**GIVEN TASK:** Repeat each line of the material exactly.

**GIVEN INFORMATION:**
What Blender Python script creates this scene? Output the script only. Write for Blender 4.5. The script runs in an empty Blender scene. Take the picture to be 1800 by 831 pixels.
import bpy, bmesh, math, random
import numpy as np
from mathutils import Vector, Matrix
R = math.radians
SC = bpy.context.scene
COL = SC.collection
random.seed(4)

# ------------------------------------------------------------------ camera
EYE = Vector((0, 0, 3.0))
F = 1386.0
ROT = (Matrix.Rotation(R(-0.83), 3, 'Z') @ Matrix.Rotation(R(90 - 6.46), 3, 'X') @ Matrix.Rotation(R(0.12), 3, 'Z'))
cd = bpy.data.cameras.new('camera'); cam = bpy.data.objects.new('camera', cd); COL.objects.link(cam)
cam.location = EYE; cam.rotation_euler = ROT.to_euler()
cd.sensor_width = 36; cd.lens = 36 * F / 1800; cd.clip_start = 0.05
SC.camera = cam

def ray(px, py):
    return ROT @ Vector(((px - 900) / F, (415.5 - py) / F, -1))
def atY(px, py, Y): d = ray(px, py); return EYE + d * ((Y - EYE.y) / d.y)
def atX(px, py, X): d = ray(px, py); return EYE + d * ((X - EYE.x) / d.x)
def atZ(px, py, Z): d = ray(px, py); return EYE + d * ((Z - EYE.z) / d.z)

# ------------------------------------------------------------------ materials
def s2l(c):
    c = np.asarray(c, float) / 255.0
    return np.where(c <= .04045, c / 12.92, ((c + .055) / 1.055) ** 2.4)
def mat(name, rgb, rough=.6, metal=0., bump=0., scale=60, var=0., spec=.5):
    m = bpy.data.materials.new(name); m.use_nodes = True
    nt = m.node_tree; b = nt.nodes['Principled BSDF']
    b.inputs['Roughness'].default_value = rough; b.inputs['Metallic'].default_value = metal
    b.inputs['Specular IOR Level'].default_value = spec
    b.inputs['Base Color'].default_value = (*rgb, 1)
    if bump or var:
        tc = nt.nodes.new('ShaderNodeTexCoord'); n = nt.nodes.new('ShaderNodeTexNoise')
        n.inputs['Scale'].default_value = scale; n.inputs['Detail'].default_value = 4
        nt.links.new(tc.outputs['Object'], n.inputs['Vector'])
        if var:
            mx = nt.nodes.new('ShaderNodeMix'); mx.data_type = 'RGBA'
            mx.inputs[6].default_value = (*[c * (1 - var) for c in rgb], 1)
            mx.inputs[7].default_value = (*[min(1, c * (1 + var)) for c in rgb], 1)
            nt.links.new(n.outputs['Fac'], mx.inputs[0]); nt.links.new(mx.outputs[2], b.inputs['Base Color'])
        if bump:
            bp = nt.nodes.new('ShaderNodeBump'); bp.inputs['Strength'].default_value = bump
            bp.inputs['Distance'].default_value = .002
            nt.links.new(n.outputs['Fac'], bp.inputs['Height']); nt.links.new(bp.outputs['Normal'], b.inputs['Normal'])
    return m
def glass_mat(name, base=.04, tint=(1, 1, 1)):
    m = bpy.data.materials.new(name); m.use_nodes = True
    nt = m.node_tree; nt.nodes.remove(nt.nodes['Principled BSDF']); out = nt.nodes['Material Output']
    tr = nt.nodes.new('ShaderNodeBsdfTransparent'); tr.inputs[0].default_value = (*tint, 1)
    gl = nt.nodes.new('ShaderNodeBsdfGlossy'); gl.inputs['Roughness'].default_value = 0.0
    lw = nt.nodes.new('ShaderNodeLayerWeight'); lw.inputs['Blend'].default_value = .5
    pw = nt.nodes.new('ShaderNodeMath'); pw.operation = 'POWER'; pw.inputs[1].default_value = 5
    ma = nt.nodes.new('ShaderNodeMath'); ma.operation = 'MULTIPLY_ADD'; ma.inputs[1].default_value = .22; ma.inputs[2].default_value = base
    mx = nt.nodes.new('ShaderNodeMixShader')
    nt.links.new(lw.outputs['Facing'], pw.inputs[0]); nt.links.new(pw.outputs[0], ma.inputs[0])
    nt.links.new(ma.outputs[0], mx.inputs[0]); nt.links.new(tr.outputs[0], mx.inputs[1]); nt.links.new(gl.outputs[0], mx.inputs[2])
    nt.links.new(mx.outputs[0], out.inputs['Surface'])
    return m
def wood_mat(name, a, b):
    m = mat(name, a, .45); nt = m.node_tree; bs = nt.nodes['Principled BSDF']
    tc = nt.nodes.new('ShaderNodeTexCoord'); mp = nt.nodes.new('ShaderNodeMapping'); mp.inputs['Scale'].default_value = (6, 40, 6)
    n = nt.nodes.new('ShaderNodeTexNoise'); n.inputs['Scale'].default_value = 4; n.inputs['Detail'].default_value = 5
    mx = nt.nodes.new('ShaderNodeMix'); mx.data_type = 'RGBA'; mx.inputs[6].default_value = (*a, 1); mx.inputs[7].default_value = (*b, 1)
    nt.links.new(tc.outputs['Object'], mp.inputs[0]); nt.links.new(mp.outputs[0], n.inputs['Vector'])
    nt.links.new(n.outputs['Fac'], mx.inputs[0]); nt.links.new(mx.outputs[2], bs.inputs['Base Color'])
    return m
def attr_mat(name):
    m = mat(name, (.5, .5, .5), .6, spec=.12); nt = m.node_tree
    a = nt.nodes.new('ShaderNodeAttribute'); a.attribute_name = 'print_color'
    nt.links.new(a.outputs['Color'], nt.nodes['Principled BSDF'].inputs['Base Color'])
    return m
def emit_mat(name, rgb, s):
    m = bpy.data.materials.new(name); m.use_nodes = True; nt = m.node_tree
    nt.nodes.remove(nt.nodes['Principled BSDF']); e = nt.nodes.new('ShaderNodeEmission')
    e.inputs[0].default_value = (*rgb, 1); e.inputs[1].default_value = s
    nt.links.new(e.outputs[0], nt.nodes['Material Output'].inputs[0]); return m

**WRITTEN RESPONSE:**
What Blender Python script creates this scene? Output the script only. Write for Blender 4.5. The script runs in an empty Blender scene. Take the picture to be 1800 by 831 pixels.
import bpy, bmesh, math, random
import numpy as np
from mathutils import Vector, Matrix
R = math.radians
SC = bpy.context.scene
COL = SC.collection
random.seed(4)

# ------------------------------------------------------------------ camera
EYE = Vector((0, 0, 3.0))
F = 1386.0
ROT = (Matrix.Rotation(R(-0.83), 3, 'Z') @ Matrix.Rotation(R(90 - 6.46), 3, 'X') @ Matrix.Rotation(R(0.12), 3, 'Z'))
cd = bpy.data.cameras.new('camera'); cam = bpy.data.objects.new('camera', cd); COL.objects.link(cam)
cam.location = EYE; cam.rotation_euler = ROT.to_euler()
cd.sensor_width = 36; cd.lens = 36 * F / 1800; cd.clip_start = 0.05
SC.camera = cam

def ray(px, py):
    return ROT @ Vector(((px - 900) / F, (415.5 - py) / F, -1))
def atY(px, py, Y): d = ray(px, py); return EYE + d * ((Y - EYE.y) / d.y)
def atX(px, py, X): d = ray(px, py); return EYE + d * ((X - EYE.x) / d.x)
def atZ(px, py, Z): d = ray(px, py); return EYE + d * ((Z - EYE.z) / d.z)

# ------------------------------------------------------------------ materials
def s2l(c):
    c = np.asarray(c, float) / 255.0
    return np.where(c <= .04045, c / 12.92, ((c + .055) / 1.055) ** 2.4)
def mat(name, rgb, rough=.6, metal=0., bump=0., scale=60, var=0., spec=.5):
    m = bpy.data.materials.new(name); m.use_nodes = True
    nt = m.node_tree; b = nt.nodes['Principled BSDF']
    b.inputs['Roughness'].default_value = rough; b.inputs['Metallic'].default_value = metal
    b.inputs['Specular IOR Level'].default_value = spec
    b.inputs['Base Color'].default_value = (*rgb, 1)
    if bump or var:
        tc = nt.nodes.new('ShaderNodeTexCoord'); n = nt.nodes.new('ShaderNodeTexNoise')
        n.inputs['Scale'].default_value = scale; n.inputs['Detail'].default_value = 4
        nt.links.new(tc.outputs['Object'], n.inputs['Vector'])
        if var:
            mx = nt.nodes.new('ShaderNodeMix'); mx.data_type = 'RGBA'
            mx.inputs[6].default_value = (*[c * (1 - var) for c in rgb], 1)
            mx.inputs[7].default_value = (*[min(1, c * (1 + var)) for c in rgb], 1)
            nt.links.new(n.outputs['Fac'], mx.inputs[0]); nt.links.new(mx.outputs[2], b.inputs['Base Color'])
        if bump:
            bp = nt.nodes.new('ShaderNodeBump'); bp.inputs['Strength'].default_value = bump
            bp.inputs['Distance'].default_value = .002
            nt.links.new(n.outputs['Fac'], bp.inputs['Height']); nt.links.new(bp.outputs['Normal'], b.inputs['Normal'])
    return m
def glass_mat(name, base=.04, tint=(1, 1, 1)):
    m = bpy.data.materials.new(name); m.use_nodes = True
    nt = m.node_tree; nt.nodes.remove(nt.nodes['Principled BSDF']); out = nt.nodes['Material Output']
    tr = nt.nodes.new('ShaderNodeBsdfTransparent'); tr.inputs[0].default_value = (*tint, 1)
    gl = nt.nodes.new('ShaderNodeBsdfGlossy'); gl.inputs['Roughness'].default_value = 0.0
    lw = nt.nodes.new('ShaderNodeLayerWeight'); lw.inputs['Blend'].default_value = .5
    pw = nt.nodes.new('ShaderNodeMath'); pw.operation = 'POWER'; pw.inputs[1].default_value = 5
    ma = nt.nodes.new('ShaderNodeMath'); ma.operation = 'MULTIPLY_ADD'; ma.inputs[1].default_value = .22; ma.inputs[2].default_value = base
    mx = nt.nodes.new('ShaderNodeMixShader')
    nt.links.new(lw.outputs['Facing'], pw.inputs[0]); nt.links.new(pw.outputs[0], ma.inputs[0])
    nt.links.new(ma.outputs[0], mx.inputs[0]); nt.links.new(tr.outputs[0], mx.inputs[1]); nt.links.new(gl.outputs[0], mx.inputs[2])
    nt.links.new(mx.outputs[0], out.inputs['Surface'])
    return m
def wood_mat(name, a, b):
    m = mat(name, a, .45); nt = m.node_tree; bs = nt.nodes['Principled BSDF']
    tc = nt.nodes.new('ShaderNodeTexCoord'); mp = nt.nodes.new('ShaderNodeMapping'); mp.inputs['Scale'].default_value = (6, 40, 6)
    n = nt.nodes.new('ShaderNodeTexNoise'); n.inputs['Scale'].default_value = 4; n.inputs['Detail'].default_value = 5
    mx = nt.nodes.new('ShaderNodeMix'); mx.data_type = 'RGBA'; mx.inputs[6].default_value = (*a, 1); mx.inputs[7].default_value = (*b, 1)
    nt.links.new(tc.outputs['Object'], mp.inputs[0]); nt.links.new(mp.outputs[0], n.inputs['Vector'])
    nt.links.new(n.outputs['Fac'], mx.inputs[0]); nt.links.new(mx.outputs[2], bs.inputs['Base Color'])
    return m
def attr_mat(name):
    m = mat(name, (.5, .5, .5), .6, spec=.12); nt = m.node_tree
    a = nt.nodes.new('ShaderNodeAttribute'); a.attribute_name = 'print_color'
    nt.links.new(a.outputs['Color'], nt.nodes['Principled BSDF'].inputs['Base Color'])
    return m
def emit_mat(name, rgb, s):
    m = bpy.data.materials.new(name); m.use_nodes = True; nt = m.node_tree
    nt.nodes.remove(nt.nodes['Principled BSDF']); e = nt.nodes.new('ShaderNodeEmission')
    e.inputs[0].default_value = (*rgb, 1); e.inputs[1].default_value = s
    nt.links.new(e.outputs[0], nt.nodes['Material Output'].inputs[0]); return m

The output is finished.